** Start of Dataset extract **

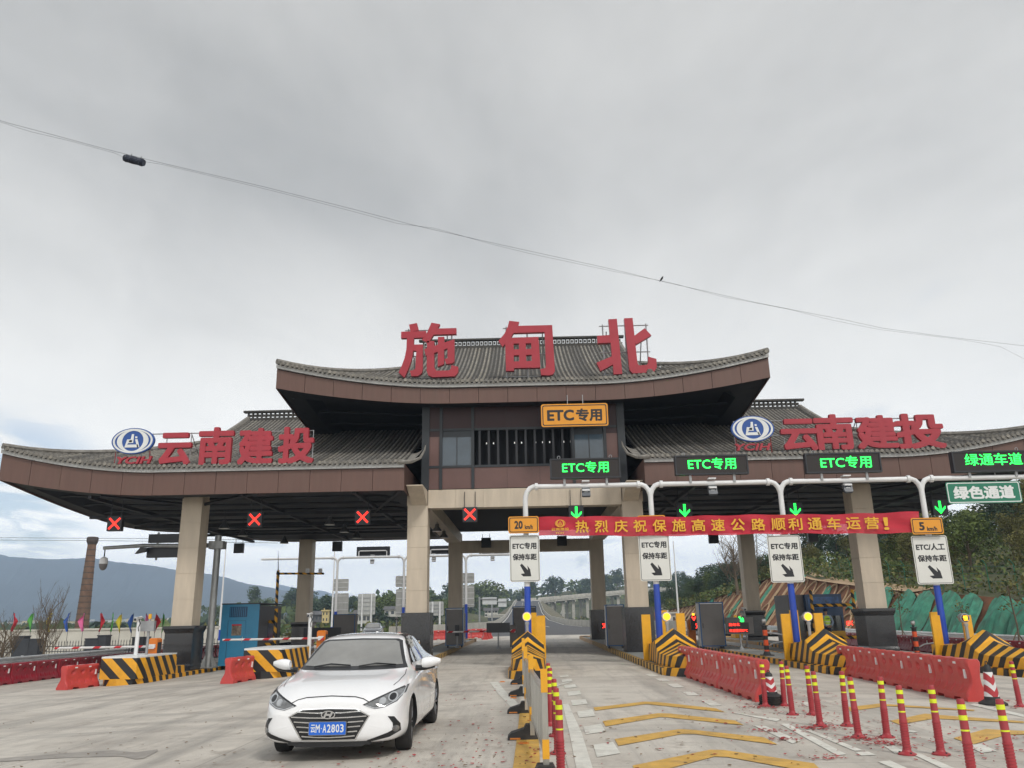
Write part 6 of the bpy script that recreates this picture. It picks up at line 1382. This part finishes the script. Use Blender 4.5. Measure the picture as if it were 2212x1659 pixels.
for i in range(46):
    Y=rs.uniform(225,330);px=rs.uniform(640,1000);x=PY(px,1330,Y).x
    if x>-9: continue
    k=rs.choice((0,2,2));s=rs.uniform(.28,.60);plant(FT[k],x,Y,fhill(x,Y)-.8,s,f'{"small" if s<.42 else "bigger"} {("blue-green","tall dark","mid green")[k]} tree {"left of the yellow house" if px<700 else "behind the far sign backs" if px<830 else "near the second column"}, beyond the left lanes','trees beyond the left lanes')
for i in range(40):
    Y=rs.uniform(110,300);px=rs.uniform(1420,1560);x=PY(px,1330,Y).x
    if Y<215: continue
    k=rs.choice((0,1,2));plant(FT[k],x,Y,-1.0,rs.uniform(.5,1.0),f'{("blue-green","tall dark","mid green")[k]} {"farther" if Y>275 else "nearer"} tree {"right" if px>1490 else "left"} of the blue-footed mast by the second gantry leg','trees right of the viaduct')
m=MB();ru=random.Random(19)
for i in range(9000):
    x=ru.uniform(-200,310);y=ru.uniform(300,690)
    if (abs(x-2)<18 and y<480) or (0<x<130 and 420<y<525): continue
    z=fhill(x,y)
    if z<.6: continue
    c=Vector((x,y,z+ru.random()*7));a=Vector((ru.gauss(0,1),ru.gauss(0,1),ru.gauss(0,1))).normalized();b=a.cross(Vector((ru.gauss(0,1),ru.gauss(0,1),ru.gauss(0,1)))).normalized();s=ru.uniform(.8,2.4);m.add([c-a*s,c+b*s*.7,c+a*s,c-b*s*.7],[(0,1,2,3)],ru.choice((0,0,1,2)))
tag(m.build('far_wood_mass',[GRN[0],GRN[1],GRN[3]]),kind='stuff')
m=MB()
for i in range(5200):
    y=ru.uniform(96,330);s_=-1 if ru.random()<.6 else 1;x=s_*ru.uniform(16,75);z=-1.2+ru.random()**2*2.2;c=Vector((x,y,z));a=Vector((ru.gauss(0,1),ru.gauss(0,1),ru.gauss(0,1))).normalized();b=a.cross(Vector((ru.gauss(0,1),ru.gauss(0,1),ru.gauss(0,1)))).normalized();s=ru.uniform(.2,.9);m.add([c-a*s,c+b*s*.6,c+a*s,c-b*s*.6],[(0,1,2,3)],ru.choice((0,1,2)))
tag(m.build('roadside_scrub',[GRN[1],GRN[2],GRN[0]]),kind='stuff')
# =====================================================  LEFT SIDE: GUARDRAIL, RAILINGS, WALL, FLAGS, CHIMNEY
def guardrail(X,y0,y1,face,label,h0=.36):
    o=thing('guardrail',(X,y0,gz(X)),label,'guardrail','steel guardrails along the plaza');n=int((y1-y0)/4)
    pr=[(0,0),(.06,.04),(.06,.08),(0,.12),(0,.15),(.06,.19),(.06,.23),(0,.27),(0,.30),(.06,.34),(.06,.38),(0,.42)]
    for k in range(n):
        m=MB();a=k*4+.01;b=k*4+3.99
        vs=[(face*(p),a,h0+z) for p,z in pr]+[(face*(p),b,h0+z) for p,z in pr];N_=len(pr);m.add(vs,[(i,i+1,N_+i+1,N_+i) for i in range(N_-1)]);m.build('beam',SIL2,o)
        m=MB();m.lathe([(.06,-.1),(.06,h0+.44)],8,(-face*.08,k*4+2,0));m.build('post',SIL2,o)
    return o
SIL2=mat('zinc_guardrail',(.66,.68,.69),.45,metal=.1,var=.12,vs=2,dirt=.12)
guardrail(-24,26,70,1,'long corrugated steel guardrail behind the left row of red barriers')
guardrail(24,26,150,-1,'long pale guardrail at the foot of the green nets on the right')
RAIL=mat('dark_iron',(.03,.035,.045),.5,var=.15);PILL=mat('dark_grey_pillar',(.04,.045,.055),.55,var=.2,vs=2,dirt=.15);WALLM=mat('whitewashed_wall',(.62,.60,.54),.85,var=.10,vs=.5,dirt=.3)
Yw=60;x0=PY(-220,1361,Yw).x;x1=PY(470,1353,Yw).x;wt=PY(170,1358,Yw).z;g=-1.0
o=thing('boundary_wall',(x0,Yw,g),'long whitewashed wall behind the iron railings on the left','wall');m=MB();m.box((0,0,0),(x1-x0,.3,wt-g-.12));m.build('wall_face',WALLM,o);m=MB();m.box((-.05,-.06,wt-g-.12),(x1-x0+.05,.36,wt-g));m.build('coping',WALLM,o)
Yf=50.;fx=lambda px:PY(px,1395,Yf).x
zb_=-.62;zt_=PY(100,1386,Yf).z
pill=[(-90,-60,1374),(33,57,1376),(57,88,1382),(188,214,1381),(214,233,1374),(289,319,1378),(389,416,1373),(482,506,1376)]
pil_l=['left of the picture edge','before the bare tree, tall and narrow','beside the tall narrow one, low and wide','wide one under the yellow flag','tall narrow one right of the bare tree','under the pink flag','under the middle yellow flag','beside the steel mast']
fence=thing('iron_railing',(fx(-90),Yf,zb_),'dark iron railings with pointed pickets between dark pillars on the left','railing')
fxx=fence.location.x
prev=None
for (a,b,ty),l in zip(pill,pil_l):
    xa,xb=fx(a),fx(b);zt=PY(a,ty,Yf).z;o=thing('fence_pillar',((xa+xb)/2,Yf,zb_-.3),'dark grey fence pillar '+l,'pillar','dark pillars of the left railing');w=(xb-xa)/2
    m=MB();m.box((-w,-.3,0),(w,.3,zt-zb_+.3));m.build('shaft',PILL,o);m=MB();m.box((-w-.03,-.33,zt-zb_+.3),(w+.03,.33,zt-zb_+.36));m.build('cap',PILL,o)
xe=fx(520);h=zt_-zb_
for z in (.22,h*.55,h*.78): m=MB();m.box((0,-.02,z-.02),(xe-fxx,.02,z+.02));m.build('rail',RAIL,fence)
x=.1
while x<xe-fxx:
    m=MB();m.box((x-.012,-.012,.0),(x+.012,.012,h-.06));m.add([(x-.03,0,h-.08),(x,-.02,h-.08),(x+.03,0,h-.08),(x,.02,h-.08),(x,0,h+.06)],[(0,1,4),(1,2,4),(2,3,4),(3,0,4),(0,3,2,1)]);m.box((x-.04,-.013,h*.42),(x+.04,.013,h*.45));m.build('picket',RAIL,fence);x+=.17
FC_={'red':(.55,.03,.05),'green':(.10,.42,.08),'yellow':(.75,.62,.05),'blue':(.03,.11,.42),'pink':(.70,.16,.36)}
fl=[(30,'red'),(72,'green'),(112,'yellow'),(151,'blue'),(184,'pink'),(219,'red'),(244,'green'),(263,'yellow'),(288,'blue'),(316,'pink'),(338,'red'),(354,'green'),(427,'red'),(456,'yellow')]
dirs=[1,-1,-1,-1,-1,1,0,-1,-1,1,1,0,0,1]
for i,((px,c),dd) in enumerate(zip(fl,dirs)):
    Y=49.5;p=PY(px,1322+(i>6)*2+(i>11)*2,Y);o=thing('flag_pole',(p.x,Y,zb_),f'{c} pennant on a thin pole above the left railing, {ORD[i]} from the left','flag','coloured pennants on the left railing');H=p.z-zb_
    m=MB();m.tube([(0,0,0),(rs.uniform(-.04,.04),0,H)],.014,4);m.build('pole',RAIL,o)
    fm=mat('pennant_'+c,FC_[c],.7,var=.12,emit=0);s=dd or .35;m=MB()
    w=.36*s
    m.grid(lambda u,v:(w*u*(1-abs(v-.35)*1.5 if v>.35 else 1-(.35-v)*2.4)*1.0,.10*math.sin(u*5+v*3+i),H-1.0*v-.05-.10*u),6,8);m.build('pennant',fm,o,smooth=True)
# chimney of bands of brick
BRK=mat('chimney_brick',(.165,.098,.066),.9,var=.35,vs=1.4,bump=.5,bs=14,dirt=.75,det=8);BRD=mat('chimney_band',(.07,.055,.05),.85,var=.3)
Y=125.;b=PY(177.5,1347,Y);t=PY(199,1160,Y);H=t.z+1.2
ch=thing('brick_chimney',(b.x,Y,-1.2),'tall tapering brown brick chimney with dark bands behind the white wall','chimney')
r0=(PY(193,1347,Y).x-PY(163,1347,Y).x)/2;r1=(PY(208,1175,Y).x-PY(191,1175,Y).x)/2
nb=17
for k in range(nb):
    a,c=k/nb,(k+1)/nb;ra,rc=r0+(r1-r0)*a,r0+(r1-r0)*c;m=MB();m.lathe([(ra,H*.93*a+.04),(rc,H*.93*c-.04)],20);m.build('shaft_course',BRK,ch,smooth=True)
    m=MB();m.lathe([(rc+.03,H*.93*c-.06),(rc+.03,H*.93*c+.06)],20);m.build('iron_band',BRD,ch)
m=MB();m.lathe([(r1,H*.925),(r1*1.35,H*.955),(r1*1.4,H*.99),(r1*1.15,H),(r1*.8,H)],20);m.build('crown_ring',BRD,ch)
x=PY(95,1400,46).x;o=plant(BT,x,46,-.7,.80,'bare leafless tree with upright twigs in front of the left railing','bare trees');o.scale=(.42,.42,.62)
x=PY(8,1400,44).x;o=plant(BT,x,44,-.8,.42,'small bare shrub at the left picture edge by the railing','bare trees')
# wires on the left, the sagging cable, splice case and bird
WIRE=mat('black_cable',(.012,.012,.014),.6,var=0)
def wire(pts,Yf_,r,label,name='overhead_wire',cat='wire'):
    P=[PY(px,py,Yf_(i/(len(pts)-1))) for i,(px,py) in enumerate(pts)];c=P[0];o=MB();o.tube([tuple(p-c) for p in P],r,4);ob=o.build(name,WIRE,loc=c);tag(ob,label,cat,'overhead wires');return P
def interp(pts,n):
    out=[]
    for k in range(n+1):
        x=pts[0][0]+(pts[-1][0]-pts[0][0])*k/n
        for (a,b),(c,d) in zip(pts,pts[1:]):
            if a<=x<=c: out.append((x,b+(d-b)*(x-a)/(c-a)));break
    return out
base=[(-60,240),(0,261),(95,286),(240,325),(345,351),(560,401),(760,451),(900,488),(1120,537),(1330,583),(1430,608),(1640,655),(1840,694),(1900,708),(2040,727),(2160,741),(2300,757)]
wire(interp(base,60),lambda t:20+14*t,.0055,'thin dark overhead wire sagging from the upper left to the right edge')
lower=[(-60,243),(0,263),(60,283),(150,304),(246,330),(268,341),(310,349),(345,354),(430,374),(560,405),(640,425),(760,456),(860,483),(940,493),(1060,527),(1150,549),(1330,587),(1450,611),(1560,641),(1700,667),(1790,690),(1900,712),(2080,734),(2160,748),(2240,790)]
wire(interp(lower,90),lambda t:20+14*t,.0045,'second thin wire wavering just below the first across the sky')
def cableY(px): return 20+14*(px+60)/2360
Y=cableY(290);c=PY(290,346.5,Y);e=PY(311,352,Y)-PY(269,341,Y);o=thing('splice_case',c,'dark ribbed splice case hanging on the overhead cable at the upper left','cable joint');o.rotation_euler=(0,math.atan2(-e.z,e.x),0);hl=e.length/2
m=MB();pr=[];n=22
for k in range(n+1): t=-1+2*k/n;pr.append((hl*t,(.115+.012*math.cos(k*math.pi*.9))*(1 if abs(t)<.86 else .82)))
vs=[(x,r*math.cos(2*math.pi*j/14),r*math.sin(2*math.pi*j/14)) for x,r in pr for j in range(14)];m.add(vs,[(i*14+j,i*14+(j+1)%14,(i+1)*14+(j+1)%14,(i+1)*14+j) for i in range(n) for j in range(14)]+[tuple(range(14)),tuple(n*14+j for j in range(14))]);m.build('case',mat('splice_plastic',(.010,.016,.035),.5,var=.1),o)
for s in(-.5,.5): m=MB();m.tube([(s*hl,0,.1),(s*hl,0,.19)],.012,4);m.build('hanger',WIRE,o)
Y=cableY(1429);c=PY(1429,606,Y);bm_=MB();bm_.tube([(-.06,0,-.02),(-.02,0,.03),(.03,0,.10),(.05,0,.15),(.09,0,.16)],[.006,.035,.04,.026,.004],8);bm_.tube([(-.02,0,.02),(-.09,0,-.06)],.014,4,r2=.006)
tag(bm_.build('bird',WIRE,loc=c,smooth=True),'small dark bird perched on the overhead wire','bird')
for i,(ya,yb) in enumerate(((1162,1163),(1167,1169))):
    wire([(-80,ya-1),(200,ya+.8),(330,yb+.3),(600,yb+4)],lambda t:150,.035,f'thin straight power line behind the brick chimney, {("upper","lower")[i]} of two')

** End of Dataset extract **

= Request =
State, as a bare number, how many lines of the listing hold the word "picture".

= Response to the task =
3